En mayo de 1939, cuando era una realidad el fracaso de la política de apaciguamiento aplicada por Francia e Inglaterra en los acuerdos de la Conferencia de Múnich, flotaba por Europa el espeso temor a una guerra. Las concesiones realizadas a Hitler no habían servido para frenar la voracidad agresiva de la Alemania nazi desplegada desde hacía tres años. Como el anuncio de una primavera oscura, cada mes de marzo Hitler mostraba a su voluntad expansionista. Primero fue en 1936, cuando ordenó la ocupación de Renania, desmilitarizada por el tratado de Versalles; luego llegó el turno de Austria, en marzo de 1938, en el que llevó a cabo su anexión, el llamado Anschluss, y por último, en marzo de 1939, el momento en que convirtió lo acordado en Múnich en relación con Checoslovaquia en papel mojado al invadirla y ocuparla. Insaciable, ese mismo mes, Hitler ordenó la anexión del territorio lituano de Memel. En la primavera de 1939, todas las miradas estaban puestas en Dantzig, la ciudad báltica perteneciente a Polonia, cuando de nuevo Francia y Gran Bretaña se apresuraron a proclamar su apoyo a Varsovia ante la voracidad alemana.
Esta política agresiva se vio favorecida por la existencia de una poderosa corriente pacifista surgida tras el horror de las trincheras, que se unía a la admiración hacia los totalitarismos y a un rechazo de la democracia liberal que había traído la Gran Guerra y la crisis de los treinta. Y es que estos fueron años de confusión, de extravío de talentos, de maniobras de oportunistas que circulaban de uno a otro extremo. Una situación poco favorable a mantener una política de firmeza ante la agresividad de la Alemania nazi. El 4 de mayo de 1939, cuando los arsenales de Europa se abastecían rápidamente y la ciudad polaca estaba en boca de todos, el periódico parisino L’Oeuvre publicó un artículo provocador titulado Mourir pour Dantzig?, en el que la pregunta ya era una proclamación. Su autor era Marcel Deat, un brillante normaliano, diputado socialista y pacifista, considerado uno de los políticos ascendentes de la III República.

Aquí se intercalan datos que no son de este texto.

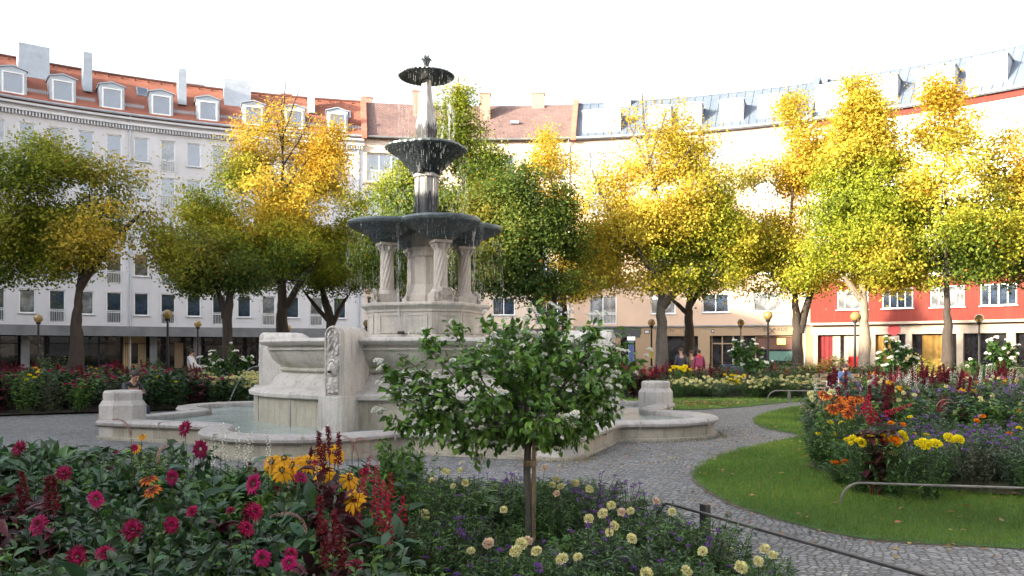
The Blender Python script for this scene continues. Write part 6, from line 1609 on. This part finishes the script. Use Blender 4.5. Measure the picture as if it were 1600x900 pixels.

En el texto Deat mantenía que defender Dantzig, es decir, hacer frente a las pretensiones de Hitler, que no tenían fin, no merecía la muerte de un solo campesino francés. Ante esta opinión expresada por quien había sido capitán en las trincheras de Verdún, cabría pensar que respondía al pacifismo de entreguerras semejante al de Erich María Remarque. Sin embargo, el Marcel Deat que escribió este artículo era ya el político que recelaba tanto del bolchevismo como del capitalismo y su fervor pacifista estaba impregnado de una cercanía hacia la Alemania nazi y la Italia fascista. Aunque proclamaba que su desinterés por Dantzig no suponía aprobar las ambiciones territoriales de Hitler, la realidad es que no hubo por parte de Deat ninguna reprobación a esta política. La polémica duró poco, pues un año más tarde, en junio de 1940, las tropas alemanas ya desfilaban por París. No sorprende que muchos de los pacifistas de entreguerras, como Marcel Deat, se acomodaran rápidamente en el nuevo régimen de la Ocupación nazi, colaborando con Alemania con mayor entrega que el mundo de Vichy. A pesar de que es casi un triple salto mortal, se puede establecer una comparación con la actualidad. Si se sustituye a Hitler y Dantzig por Putin y Ucrania, hay declaraciones y escritos que ahora se plantean no ya si hay que morir por Kiev o Europa, pues de momento los muertos los pone Ucrania, sino que rechazan poner los medios para evitarlo, sabiendo que ese desdén por la seguridad, que es una de las exigencias primarias de una sociedad libre, beneficia a los agresores. Probablemente, quienes abanderan un pacifismo confuso y dudan de la necesidad de incrementar los medios que proporcionan seguridad a Europa y permiten que continúen vigentes sus valores y su soberanía, tienen hacia la Rusia de Putin la misma admiración que Marcel Deat manifestaba hacia la Alemania de Hitler, con lo que esto tiene de sospechoso dado lo sucedido.